ISIS does hold a different attitude toward historical sites. When it seized the ancient city of Palmyra last May, it was feared the militants would destroy the ruins of the ancient city, as well as its religious artifacts. However, as reported in the New Yorker, an ISIS commander told a Syrian radio station that, "Concerning the historical city, we will preserve it. What we will do is pulverize the statues the miscreants used to pray to." But destroying shrines is not an invention of ISIS, or even of Islam. God instructed the Israelites entering the Promised Land to "destroy all graven images and the high places" of the Canaanite indigenous population. The Protestant Reformation railed against the lavish adornment of Catholic cathedrals and churches. In politics it was the same: the French Revolutionary Jacobins stripped the power of the Catholic Church and seized its property. They finished the job with a symbolic war -cutting the heads off the saints adorning cathedral entrances, some of which can still be seen. 
Nothing new here

Today's proposal to dismantle Mohammed's tomb is not the first. It has been considered several times throughout history. In the early 1800s, for example, a Saudi army conquered Medina and discussed dismantling the tomb, a plan that was greeted by outrage throughout the mainstream Muslim world. The tomb of Mohammed's first wife, Khadijah, actually was demolished, along with those of direct relations of Mohammed. In this regard, as in others, ISIS fits well within Islam's history of internal conflict - even as the immense majority of Muslims are indifferent or outraged.

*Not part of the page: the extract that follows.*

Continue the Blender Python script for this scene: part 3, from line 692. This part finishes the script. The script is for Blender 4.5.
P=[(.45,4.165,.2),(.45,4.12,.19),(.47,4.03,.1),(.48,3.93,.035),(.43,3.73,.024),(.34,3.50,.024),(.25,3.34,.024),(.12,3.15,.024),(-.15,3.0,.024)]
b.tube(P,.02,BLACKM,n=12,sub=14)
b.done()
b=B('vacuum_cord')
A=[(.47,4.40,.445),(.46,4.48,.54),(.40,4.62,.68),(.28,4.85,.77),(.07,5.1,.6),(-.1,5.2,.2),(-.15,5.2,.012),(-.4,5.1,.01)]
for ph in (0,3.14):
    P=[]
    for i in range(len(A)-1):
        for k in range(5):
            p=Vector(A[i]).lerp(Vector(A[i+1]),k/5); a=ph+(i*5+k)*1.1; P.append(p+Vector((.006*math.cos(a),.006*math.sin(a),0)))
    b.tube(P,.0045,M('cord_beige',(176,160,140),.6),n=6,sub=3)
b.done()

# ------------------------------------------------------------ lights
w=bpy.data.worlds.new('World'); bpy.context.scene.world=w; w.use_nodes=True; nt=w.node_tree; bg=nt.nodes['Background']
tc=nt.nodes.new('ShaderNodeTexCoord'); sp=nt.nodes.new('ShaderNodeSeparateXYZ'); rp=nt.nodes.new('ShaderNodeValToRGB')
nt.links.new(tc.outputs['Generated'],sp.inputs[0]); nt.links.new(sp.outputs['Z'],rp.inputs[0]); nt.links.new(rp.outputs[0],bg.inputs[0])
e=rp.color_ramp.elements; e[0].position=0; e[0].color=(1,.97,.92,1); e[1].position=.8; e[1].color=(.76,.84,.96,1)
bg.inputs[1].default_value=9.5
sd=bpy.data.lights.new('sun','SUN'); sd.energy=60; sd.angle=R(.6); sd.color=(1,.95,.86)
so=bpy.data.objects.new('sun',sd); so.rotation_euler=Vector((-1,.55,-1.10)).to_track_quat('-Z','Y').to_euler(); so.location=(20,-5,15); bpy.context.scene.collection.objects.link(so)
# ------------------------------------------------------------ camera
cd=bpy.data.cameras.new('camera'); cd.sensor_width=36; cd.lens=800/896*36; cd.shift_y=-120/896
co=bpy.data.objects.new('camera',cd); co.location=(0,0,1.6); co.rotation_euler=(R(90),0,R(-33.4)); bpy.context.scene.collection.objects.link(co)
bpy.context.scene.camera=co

The irony in this competitive fundamentalism is that the Saudis and the Islamic State are reading from the same book: that of Wahhabism, an 18th century Muslim thinker's ideology whose goal was to purify Islam by returning to the supposed golden age of the early decades after Mohammed's death. The Islamic State's leadership considers even the Wahhabist Saudis to be insufficiently purist, an accusation the Saudis must take seriously. From the staging of political history, it's an old story: extremists outflanked by even more extremist groups. This is what ISIS did to al-Qaeda, and what it ultimately intends to do to the Saudis. As for the fate of Islamic State: revolutions ultimately devour their children.